Copy all lines of the listing that include the string "scene".

******

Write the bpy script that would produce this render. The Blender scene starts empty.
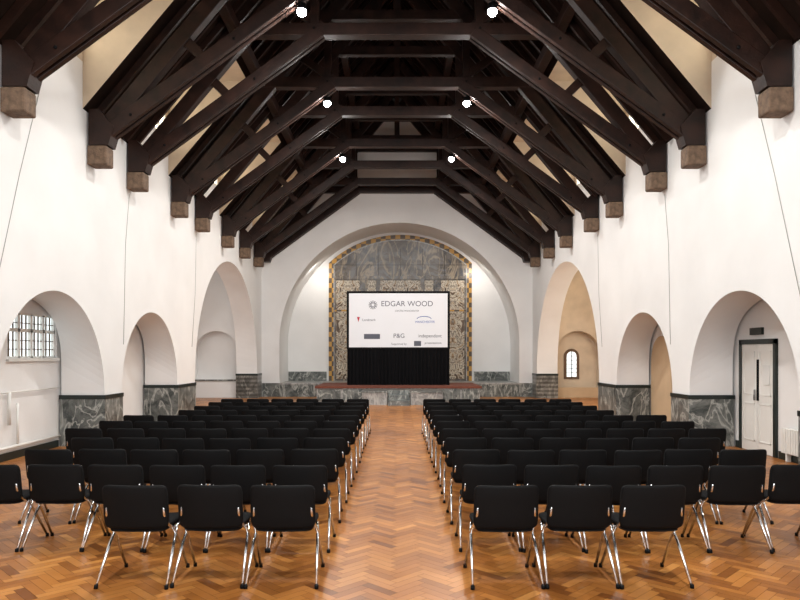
import bpy, bmesh, math, random
from mathutils import Vector, Matrix
random.seed(7)
S=bpy.context.scene
COL=S.collection
try:
    S.view_settings.view_transform='Standard'
    S.view_settings.look='None'
except Exception as ex: print(ex)
EYE=1.8
WX=5.7; OX=6.54; AX=6.6
YB=-4.0; YE=28.2
# ---------------------------------------------------------------- materials
def newmat(name):
    m=bpy.data.materials.new(name); m.use_nodes=True
    nt=m.node_tree; b=nt.nodes['Principled BSDF']
    return m,nt,b
def simple(name,col,rough=.6,metal=0,noise=0.0,nscale=3.0,bump=0.0,bscale=20,spec=None,emit=0):
    m,nt,b=newmat(name)
    b.inputs['Base Color'].default_value=(*col,1); b.inputs['Roughness'].default_value=rough
    b.inputs['Metallic'].default_value=metal
    if spec is not None: b.inputs['Specular IOR Level'].default_value=spec
    tc=nt.nodes.new('ShaderNodeTexCoord')
    if noise>0:
        n=nt.nodes.new('ShaderNodeTexNoise'); n.inputs['Scale'].default_value=nscale; n.inputs['Detail'].default_value=6
        r=nt.nodes.new('ShaderNodeValToRGB')
        r.color_ramp.elements[0].position=.3; r.color_ramp.elements[1].position=.7
        r.color_ramp.elements[0].color=(*[c*(1-noise) for c in col],1)
        r.color_ramp.elements[1].color=(*[min(1,c*(1+noise*.4)) for c in col],1)
        nt.links.new(tc.outputs['Object'],n.inputs['Vector']); nt.links.new(n.outputs['Fac'],r.inputs['Fac'])
        nt.links.new(r.outputs['Color'],b.inputs['Base Color'])
    if bump>0:
        n2=nt.nodes.new('ShaderNodeTexNoise'); n2.inputs['Scale'].default_value=bscale; n2.inputs['Detail'].default_value=5
        bp=nt.nodes.new('ShaderNodeBump'); bp.inputs['Strength'].default_value=bump; bp.inputs['Distance'].default_value=.02
        nt.links.new(tc.outputs['Object'],n2.inputs['Vector']); nt.links.new(n2.outputs['Fac'],bp.inputs['Height'])
        nt.links.new(bp.outputs['Normal'],b.inputs['Normal'])
    if emit>0:
        b.inputs['Emission Color'].default_value=(*col,1); b.inputs['Emission Strength'].default_value=emit
    return m
M_plaster=simple('white_plaster',(.80,.80,.795),.75,noise=.08,nscale=.6,bump=.25,bscale=3)
M_cream=simple('cream_plaster',(.66,.55,.42),.8,noise=.14,nscale=2)
M_tan=simple('tan_plaster',(.55,.40,.25),.8,noise=.1,nscale=2)
M_timber=simple('dark_stained_timber',(.022,.0085,.0052),.48,noise=.65,nscale=4,bump=.2,bscale=25,spec=.3)
M_board=simple('ceiling_boards',(.014,.0065,.004),.7,noise=.5,nscale=3,spec=.15)
M_stone=simple('corbel_stone',(.15,.095,.06),.85,noise=.45,nscale=14,bump=.5,bscale=30)
M_green=simple('dark_green_gloss_paint',(.005,.012,.0105),.35)
M_white=simple('white_gloss_paint',(.75,.75,.72),.4)
M_black=simple('black_cloth',(.005,.005,.006),.9,spec=.1)
M_blackpl=simple('black_plastic',(.0035,.0036,.004),.6,spec=.12)
M_fabric=simple('black_upholstery',(.004,.0042,.005),.85,noise=.3,nscale=60,bump=.3,bscale=220,spec=.12)
M_chrome=simple('chrome',(.66,.67,.68),.14,metal=1)
M_grout=simple('floor_dark_gap',(.05,.02,.008),.6)
M_red=simple('red_brown_carpet',(.16,.045,.025),.8,noise=.3,nscale=20)
M_glow=simple('daylit_window_glass',(1,.93,.76),.3,emit=3.0)
M_glow2=simple('frosted_daylit_glass',(.85,.93,.95),.3,noise=.25,nscale=3,emit=1.2)
M_lamp=simple('lamp_lens',(1,.98,.95),.3,emit=300)
M_screen=simple('projection_screen_fabric',(.70,.72,.76),.6,emit=.06)
M_ink=simple('screen_ink_grey',(.09,.10,.13),.7)
M_inkr=simple('screen_ink_red',(.45,.03,.05),.7)
M_inkb=simple('screen_ink_blue',(.03,.10,.40),.7)
M_paper=simple('notice_paper',(.7,.7,.68),.7)
M_cable=simple('grey_cable',(.35,.35,.34),.6)

def marble(name,base,vein,dark,scale=1.6,stripes=False,tint=None):
    m,nt,b=newmat(name); L=nt.links
    tc=nt.nodes.new('ShaderNodeTexCoord')
    geo=nt.nodes.new('ShaderNodeNewGeometry')
    n=nt.nodes.new('ShaderNodeTexNoise'); n.inputs['Scale'].default_value=scale; n.inputs['Detail'].default_value=10; n.inputs['Roughness'].default_value=.72; n.inputs['Distortion'].default_value=1.8
    L.new(geo.outputs['Position'],n.inputs['Vector'])
    r=nt.nodes.new('ShaderNodeValToRGB'); e=r.color_ramp.elements
    e[0].position=.38; e[0].color=(*dark,1); e[1].position=.60; e[1].color=(*base,1)
    if tint:
        q=e.new(.48); q.color=(*tint,1)
    L.new(n.outputs['Fac'],r.inputs['Fac'])
    w=nt.nodes.new('ShaderNodeTexNoise'); w.inputs['Scale'].default_value=scale*.9; w.inputs['Detail'].default_value=6; w.inputs['Distortion'].default_value=2.0
    mp=nt.nodes.new('ShaderNodeMapping'); mp.inputs['Rotation'].default_value=(.6,.6,.3); mp.inputs['Scale'].default_value=(1,1,.45)
    L.new(geo.outputs['Position'],mp.inputs['Vector']); L.new(mp.outputs['Vector'],w.inputs['Vector'])
    sb=nt.nodes.new('ShaderNodeMath'); sb.operation='SUBTRACT'; sb.inputs[1].default_value=.5; L.new(w.outputs['Fac'],sb.inputs[0])
    ab=nt.nodes.new('ShaderNodeMath'); ab.operation='ABSOLUTE'; L.new(sb.outputs[0],ab.inputs[0])
    r2=nt.nodes.new('ShaderNodeValToRGB'); r2.color_ramp.elements[0].position=.0; r2.color_ramp.elements[0].color=(.9,.9,.9,1)
    r2.color_ramp.elements[1].position=.035; r2.color_ramp.elements[1].color=(0,0,0,1)
    L.new(ab.outputs[0],r2.inputs['Fac'])
    mx=nt.nodes.new('ShaderNodeMix'); mx.data_type='RGBA'
    L.new(r2.outputs['Color'],mx.inputs['Factor']); L.new(r.outputs['Color'],mx.inputs['A']); mx.inputs['B'].default_value=(*vein,1)
    out=mx.outputs['Result']
    if stripes:
        sp=nt.nodes.new('ShaderNodeSeparateXYZ'); L.new(tc.outputs['Object'],sp.inputs[0])
        md=nt.nodes.new('ShaderNodeMath'); md.operation='MULTIPLY'; md.inputs[1].default_value=6.0; L.new(sp.outputs['Z'],md.inputs[0])
        fr=nt.nodes.new('ShaderNodeMath'); fr.operation='FRACT'; L.new(md.outputs[0],fr.inputs[0])
        gt=nt.nodes.new('ShaderNodeMath'); gt.operation='GREATER_THAN'; gt.inputs[1].default_value=.5; L.new(fr.outputs[0],gt.inputs[0])
        m2=nt.nodes.new('ShaderNodeMix'); m2.data_type='RGBA'; m2.blend_type='MULTIPLY'
        L.new(gt.outputs[0],m2.inputs['Factor']); L.new(out,m2.inputs['A']); m2.inputs['B'].default_value=(.5,.48,.46,1); out=m2.outputs['Result']
    L.new(out,b.inputs['Base Color']); b.inputs['Roughness'].default_value=.3
    return m
M_marble=marble('grey_veined_marble',(.17,.18,.17),(.42,.43,.40),(.030,.038,.037),2.0)
M_marblest=marble('striped_marble',(.20,.195,.18),(.32,.31,.28),(.06,.06,.055),stripes=True)
M_marbled=marble('dark_blue_marble',(.13,.125,.125),(.30,.23,.15),(.014,.015,.02),1.1,tint=(.085,.060,.038))
M_marblel=marble('pale_marble',(.36,.36,.35),(.5,.5,.48),(.15,.15,.15),2.0)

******

**Solved exercise**:
Write the bpy script that would produce this render. The Blender scene starts empty.
S=bpy.context.scene